Le but : une décarbonation collective et indépendante par territoire
Les projets accompagnés permettant de générer des crédits carbone sont par exemple la plantation de végétaux permettant de séquestrer le carbone, la mise en place d’une boucle énergétique locale, la protection d’un espace naturel, l’accompagnement de la transition d’une exploitation vers le bio, la restauration des zones humides ou encore la création d’espaces verts.
Les coopératives carbone sont actuellement créées sur une impulsion politique locale et grâce à des subventions publiques. À terme, elles ont cependant vocation à être indépendantes des collectivités et à fonctionner avec leurs propres ressources provenant des sociétaires et de la prestation de services.
La forme de coopérative est choisie par les villes car elle permet une approche collective de la décarbonation du territoire.
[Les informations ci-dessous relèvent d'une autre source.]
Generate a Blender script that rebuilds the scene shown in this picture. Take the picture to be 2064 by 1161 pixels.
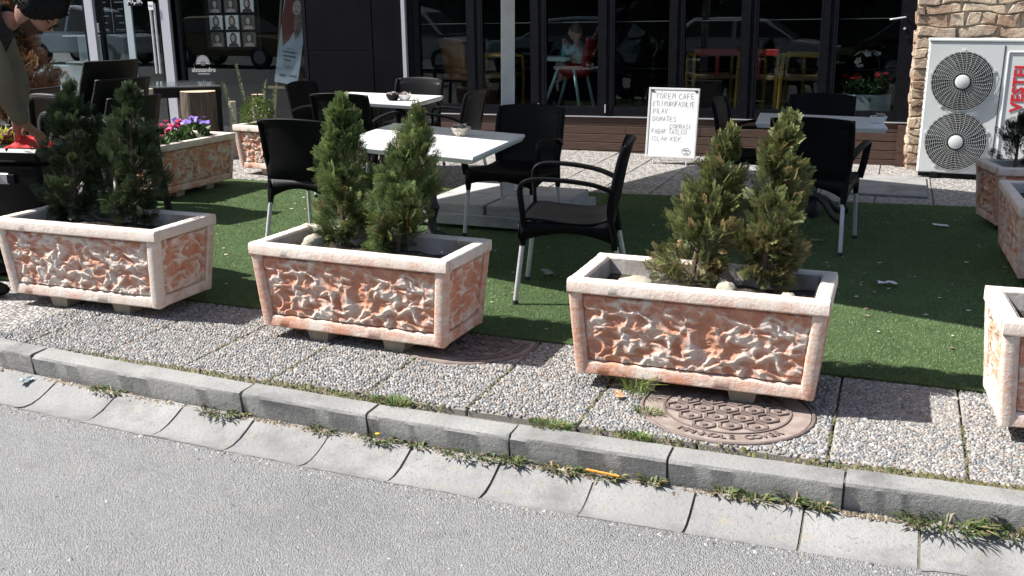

Le but est également de prendre en compte les effets des projets soutenus au-delà de la limitation du changement climatique, par exemple sur la biodiversité, la qualité de l’air, la gestion des déchets ou encore l’emploi local.
La coopérative peut également créer son propre label local afin d’authentifier l’impact carbone des projets qu’elle soutient. À Paris, la ville et la métropole ont par exemple annoncé la création du label Urb’Adapt, dédié aux projets d’adaptation au changement climatique.
Une réponse aux critiques sur les crédits carbone ?
La mise en place de coopératives carbone par les territoires permet de favoriser la coopération locale et de soutenir financièrement une variété de projets concourant à la transition écologique, y compris ceux portés à plus petite échelle, grâce à la mobilisation de fonds privés.
La proximité territoriale est également présentée comme permettant de mieux contrôler l’impact réel des projets financés par les crédits carbone.
Développés à l’échelle internationale depuis la fin des années 1990, ces derniers reçoivent en effet de nombreuses critiques pointant le manque de transparence ou d’efficacité réelle des crédits. Les dérives constatées depuis plusieurs années ont conduit à un accord sur la réforme des marchés carbone volontaire lors de la COP 29, qui s’est tenue en novembre 2024 à Bakou, visant à adopter une méthodologie commune de comptage des crédits carbone.
À l’échelle des territoires, les coopératives carbone doivent quant à elle veiller à réunir une expertise suffisante afin de garantir des projets de décarbonation efficaces. Pour rappel, le label bas carbone mis en place par l’État français fait lui aussi l’objet de critiques, notamment par des ONG de protection de l’environnement qui dénonce une mauvaise prise en compte de la biodiversité.
Enfin, le système même de la compensation est parfois pointé du doigt, accusé d’être un argument de « greenwashing » par des entreprises qui se dédouanent en achetant des crédits carbone mais continuent d’émettre des gaz à effet de serre en grande quantité.